▶ RECORDED INFORMATION
+ + +

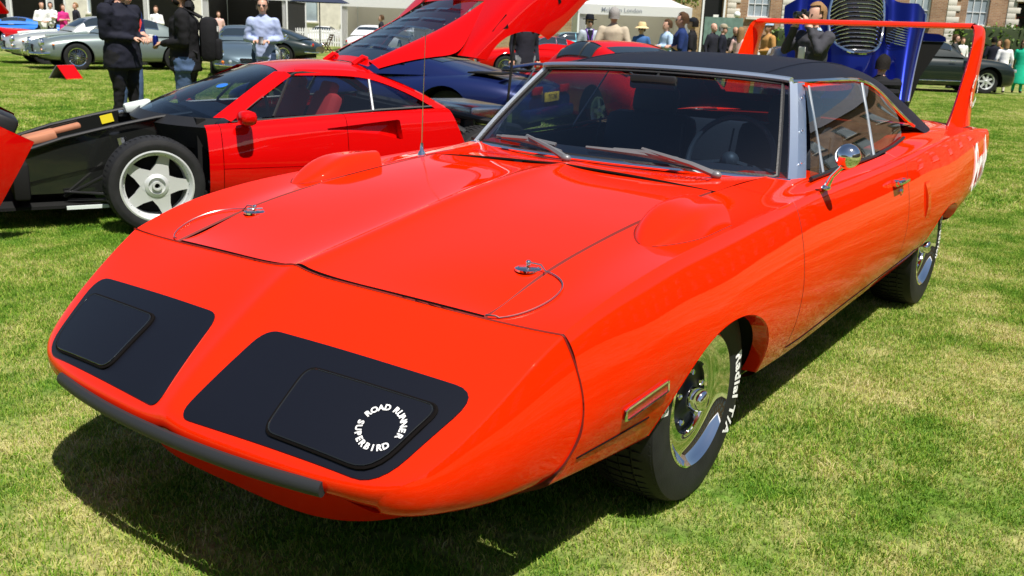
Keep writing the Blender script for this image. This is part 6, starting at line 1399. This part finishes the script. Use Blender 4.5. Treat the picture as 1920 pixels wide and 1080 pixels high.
def sash(parent, x0, x1, z0, z1, rows=4, cols=3, detail=True):
    q = MB(); f = .06
    for c, d in (((x0+f/2, .16, (z0+z1)/2), (f, .08, z1-z0)), ((x1-f/2, .16, (z0+z1)/2), (f, .08, z1-z0)), (((x0+x1)/2, .16, z0+f/2), (x1-x0-2*f, .08, f)), (((x0+x1)/2, .16, z1-f/2), (x1-x0-2*f, .08, f))): q.box(c, d)
    w = q.build('window', 'white_joinery', parent, smooth=False)
    if detail:
        q = MB()
        for i in range(1, cols): q.box((x0+(x1-x0)*i/cols, .17, (z0+z1)/2), (.028, .05, z1-z0-2*f))
        for j in range(1, rows): q.box(((x0+x1)/2, .172, z0+(z1-z0)*j/rows), (x1-x0-2*f, .045, .05 if j == rows//2 else .028))
        b = q.build('glazing_bars', 'white_joinery', w, smooth=False); b['kind'] = 'stuff'
        for i in range(cols):
            for j in range(rows):
                a0 = x0+(x1-x0)*i/cols; a1 = x0+(x1-x0)*(i+1)/cols; b0 = z0+(z1-z0)*j/rows; b1 = z0+(z1-z0)*(j+1)/rows
                q = MB(); t = random.uniform(-.012, .012); q.add([(a0, .19+t, b0), (a1, .19-t, b0), (a1, .19-t, b1), (a0, .19+t, b1)], [(0, 1, 2, 3)]); q.build('pane', 'pane', w, smooth=False)
    else:
        q = MB(); q.add([(x0, .19, z0), (x1, .19, z0), (x1, .19, z1), (x0, .19, z1)], [(0, 1, 2, 3)]); q.build('pane', 'pane', w, smooth=False)
    q = MB(); q.box(((x0+x1)/2, -.03, z0-.06), (x1-x0+.16, .22, .10)); q.build('sill', 'portland_stone', w, smooth=False)
B_ = thing('brick_building', 'brown brick building with tall white sash windows and pale stone quoins at upper right', 'building', at(0, 48), VR)
WX = [10.9, 13.72, 16.2, 18.66, 21.48]; holes = [(x, x+1.08, 2.42, 4.9) for x in WX]+[(23.9, 24.86, 0, 3.55)]
holes += [(x, x+1.08, 6.2, 8.2) for x in WX+[24.0, 26.8, 29.6, 32.4, 35.2]]+[(x, x+1.08, 2.42, 4.9) for x in (26.8, 29.6, 32.4, 35.2)]
holes += [(x, x+1.5, z, z+2.3) for x in np.arange(41.0, 82, 4.1) for z in (2.0, 5.6, 8.9)]
wall_with_holes('wall', 9.85, 84, 0, 12.4, holes, 'brown_brick', B_)
for x in WX: sash(B_, x, x+1.08, 2.42, 4.9)
for h in holes:
    if h[2] > 5 or h[0] > 25: sash(B_, *h, detail=False)
for xq in (9.90, 12.55, 20.52, 23.42):
    for k in range(22):
        w_ = .62 if k % 2 else .42; q = MB(); q.bbox((xq+w_/2, -.012, 1.2+k*.265+.13), (w_, .06, .255), .012); q.build('quoin', 'portland_stone', B_)
q = MB(); q.box((24.38, .30, 1.7), (.96, .06, 3.5)); dr = q.build('door', 'black_door', B_)
for z0, z1 in ((.5, 1.5), (1.65, 2.9)):
    q = MB(); pts = [(24.12, .262, z0), (24.72, .262, z0), (24.72, .262, z1), (24.12, .262, z1)]; q.tube(pts, .02, 4, closed=True); q.build('panel_moulding', 'red_line', dr)
q = MB(); q.box((24.38, -.05, 3.72), (1.3, .2, .22)); q.build('lintel', 'portland_stone', B_)
q = MB(); q.prism([(9.6, -.4, 12.4), (9.6, 3.2, 15.0), (9.6, 6.6, 12.4)], (1, 0, 0), 74.8); q.build('roof', 'slate_roof', B_, smooth=False)
B2_ = thing('stone_porch_wing', 'yellow brick wing with a tall black door left of the brown brick building', 'building', at(0, 47.6), VR)
wall_with_holes('wall', -2.5, 9.80, 0, 9.0, [(8.72, 9.62, 0, 4.2)], 'yellow_brick', B2_)
q = MB(); q.box((9.17, .28, 2.1), (.9, .06, 4.2)); q.build('door', 'black_door', B2_)
for x in (8.66, 9.68): q = MB(); q.box((x, -.02, 2.1), (.09, .1, 4.2)); q.build('door_jamb', 'white_joinery', B2_, smooth=False)
q = MB(); q.box((9.3, -.03, 2.35), (.25, .012, .2)); q.build('notice', 'letter_white', B2_)
q = MB(); q.prism([(-2.7, -.4, 9.0), (-2.7, 3.2, 11.6), (-2.7, 6.6, 9.0)], (1, 0, 0), 12.4); q.build('roof', 'slate_roof', B2_, smooth=False)
B3_ = thing('yellow_brick_annexe', 'yellow brick wall with dark drainpipes at the right edge', 'building', at(0, 47.2), VR)
wall_with_holes('wall', 24.95, 30, 0, 8.0, [], 'yellow_brick', B3_)
for x in (25.35, 25.75): q = MB(); q.tube([(x, -.08, 0), (x, -.08, 7.8)], .055, 8); q.build('drainpipe', 'black_door', B3_)
B4_ = thing('pale_stone_house', 'pale stone building with windows beyond the tents at upper left', 'building', at(0, 74), VR)
hs = [(-36+k*3.2, -34.6+k*3.2, z, z+2.1) for k in range(11) for z in (1.4, 5.0)]
wall_with_holes('wall', -40, -2, 0, 9, hs, 'portland_stone', B4_)
for h in hs: sash(B4_, *h, detail=False)
q = MB(); q.prism([(-40.3, -.4, 9), (-40.3, 3.2, 11.8), (-40.3, 6.6, 9)], (1, 0, 0), 38.6); q.build('roof', 'slate_roof', B4_, smooth=False)
# the rest of the courtyard, beside and behind the camera; it shows in glass, chrome and paint
for nm, lab, loc, rz, L_, H_ in (('side_range', 'brown brick range along the right side of the lawn, mirrored in the side glass', (-75, 27, 0), 0., 95, 10.5), ('rear_range', 'brown brick range behind the viewpoint, mirrored in the chrome', (38, 30, 0), R(-90), 70, 9.5)):
    T = thing(nm, lab, 'building', loc, rz); x0, x1 = (min(0, L_), max(0, L_)); hs = []
    k = x0+2
    while k < x1-2: hs += [(k, k+1.2, 1.5, 4.1), (k, k+1.2, 5.6, 8.0)]; k += 3.3
    wall_with_holes('wall', x0, x1, 0, H_, hs, 'brown_brick', T)
    for h in hs: sash(T, *h, detail=False)
    q = MB(); q.prism([(x0-.3, -.4, H_), (x0-.3, 3.2, H_+2.4), (x0-.3, 6.6, H_)], (1, 0, 0), x1-x0+.6); q.build('roof', 'slate_roof', T, smooth=False)
# tents
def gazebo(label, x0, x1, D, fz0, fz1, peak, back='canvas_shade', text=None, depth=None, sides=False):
    T = thing('marquee', label, 'tent', at((x0+x1)/2, D), VR, 'white tents along the back of the lawn'); w = (x1-x0)/2; d = depth or 2*w
    q = MB(); nseg = 12
    for sx, sy, ex, ey in ((-w, 0, w, 0), (w, 0, w, d), (w, d, -w, d), (-w, d, -w, 0)):
        for i in range(nseg):
            a, b = i/nseg, (i+1)/nseg
            def pt(t, h): # sagging pyramid
                bx, by = sx+(ex-sx)*t, sy+(ey-sy)*t; k = h; return (bx*(1-k), by+(d/2-by)*k, fz1+(peak-fz1)*(k**1.25))
            for j in range(6): q.add([pt(a, j/6), pt(b, j/6), pt(b, (j+1)/6), pt(a, (j+1)/6)], [(0, 1, 2, 3)])
    q.build('canopy', 'canvas', T)
    for nm, pts in (('front', ((-w, 0), (w, 0))), ('right', ((w, 0), (w, d))), ('left', ((-w, 0), (-w, d)))):
        (a, b), (c, e) = pts; q = MB(); q.add([(a, b-.01, fz0), (c, e-.01, fz0), (c, e-.01, fz1+.01), (a, b-.01, fz1+.01)], [(0, 1, 2, 3)]); q.build('valance', 'canvas', T, smooth=False)
    for a, b in ((-w, 0), (w, 0), (w, d), (-w, d)): q = MB(); q.box((a*.99, b*.99+.02, fz0/2), (.07, .07, fz0)); q.build('leg', 'white_joinery', T)
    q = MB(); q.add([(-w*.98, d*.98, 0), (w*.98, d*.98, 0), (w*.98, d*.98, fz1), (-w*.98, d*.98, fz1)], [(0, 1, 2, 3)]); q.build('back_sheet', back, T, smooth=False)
    if sides:
        for a in (-w, w): q = MB(); q.add([(a*.985, .1, 0), (a*.985, d*.97, 0), (a*.985, d*.97, fz1), (a*.985, .1, fz1)], [(0, 1, 2, 3)]); q.build('side_sheet', back, T, smooth=False)
    for a in (-w+.05, w-.30):       # gathered curtains at the front legs
        q = MB(); n = 24; q.ribbon([(a+.30*i/n, .08+.05*math.sin(i*1.6), 0) for i in range(n+1)], [(a+.30*i/n, .08+.05*math.sin(i*1.6), fz1) for i in range(n+1)]); q.build('curtain', 'canvas', T)
    if text:
        V, F = text_mesh(text, .24, .001); meshobj('valance_lettering', [(v.x-.55, -.03, (fz0+fz1)/2+v.y) for v in V], F, 'grey_print', T, smooth=False)
    return T
gazebo('white marquee with printed valance behind the crowd, right of the raised red cover', 2.25, 6.85, 40, 2.12, 2.50, 3.7, text='McLaren London', sides=True)
gazebo('white marquee left of the raised red cover, behind the white coupe', -9.6, -4.4, 52, 2.25, 2.75, 4.2, sides=True)
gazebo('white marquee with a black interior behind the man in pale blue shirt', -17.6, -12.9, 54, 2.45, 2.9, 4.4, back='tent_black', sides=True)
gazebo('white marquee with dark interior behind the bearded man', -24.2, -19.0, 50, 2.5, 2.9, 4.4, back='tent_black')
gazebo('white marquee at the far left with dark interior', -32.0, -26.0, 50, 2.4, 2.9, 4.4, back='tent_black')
T = thing('parasol', 'navy parasol beside the pale marquee behind the picket fence', 'parasol', at(-10.3, 50), VR)
q = MB(); q.lathe([(2.35, 1.55), (2.5, 1.2), (2.75, .6), (2.95, .02)], 'z', n=8); q.build('canopy', 'parasol_navy', T, smooth=False); q = MB(); q.tube([(0, 0, 0), (0, 0, 2.9)], .03); q.build('pole', 'black_door', T)
# picket fence
T = thing('picket_fence', 'white picket fence behind the black-green coupe', 'fence', at(-14.2, 56), VR)
q = MB()
for k in range(46): x = k*.135; q.prism([(x, 0, .08), (x+.085, 0, .08), (x+.085, 0, .98), (x+.042, 0, 1.06), (x, 0, .98)], (0, 1, 0), .02)
o = q.build('pickets', 'white_joinery', T, smooth=False); o['kind'] = 'stuff'
for z in (.3, .8): q = MB(); q.box((3.1, .045, z), (6.3, .04, .08)); q.build('rail', 'white_joinery', T, smooth=False)
T = thing('low_picket_gate', 'short white pickets by the green board', 'fence', at(8.1, 33.5), VR)
q = MB()
for k in range(7): x = k*.14; q.prism([(x, 0, .08), (x+.085, 0, .08), (x+.085, 0, 1.02), (x+.042, 0, 1.10), (x, 0, 1.02)], (0, 1, 0), .02)
q.build('pickets', 'white_joinery', T, smooth=False)['kind'] = 'stuff'
q = MB(); q.box((.45, .045, .7), (1.0, .04, .08)); q.build('rail', 'white_joinery', T, smooth=False)
T = thing('folding_chair', 'wooden folding chair beside the picket fence', 'chair', at(-9.3, 47), VR+R(30))
for nm, a, b in (('leg', (-.2, -.2, 0), (.2, -.2, .85)), ('leg', (.2, -.2, 0), (-.2, -.2, .45)), ('leg', (-.2, .2, 0), (.2, .2, .85)), ('leg', (.2, .2, 0), (-.2, .2, .45))): q = MB(); q.tube([a, b], .022, 6); q.build(nm, 'hair_brown', T)
for k in range(5): q = MB(); q.box((-.15+k*.08, 0, .45), (.06, .42, .02)); q.build('seat_slat', 'hair_brown', T)
for k in range(3): q = MB(); q.box((.14+k*.03, 0, .6+k*.1), (.02, .42, .06)); q.build('back_slat', 'hair_brown', T)
T = thing('notice_board', 'grey-green display board on legs behind the three dark-coated men', 'board', at(7.45, 36.5), VR)
q = MB(); q.box((0, 0, 1.62), (1.42, .06, 1.0)); q.build('panel', 'green_board', T)
for x in (-.6, .6): q = MB(); q.box((x, .06, .85), (.06, .06, 1.7)); q.build('leg', 'black_door', T)
T = thing('lamp_post', 'black lamp post with white globe by the brick wall', 'street lamp', at(8.35, 38.5), VR)
q = MB(); q.tube([(0, 0, 0), (0, 0, 1.9), (0, 0, 2.15)], [.06, .04, .09], 10); q.build('post', 'black_door', T); q = MB(); q.ball((0, 0, 2.28), .13, 14, 10); q.build('globe', 'lamp_globe', T)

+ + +

▶ SHORT TASK
Each line from the one holding "gazebo('white marquee with a" to the one holding "gazebo('white marquee with dark", those two included, is to be transcribed exactly, and no other line.

▶ EXPECTED OUTPUT
gazebo('white marquee with a black interior behind the man in pale blue shirt', -17.6, -12.9, 54, 2.45, 2.9, 4.4, back='tent_black', sides=True)
gazebo('white marquee with dark interior behind the bearded man', -24.2, -19.0, 50, 2.5, 2.9, 4.4, back='tent_black')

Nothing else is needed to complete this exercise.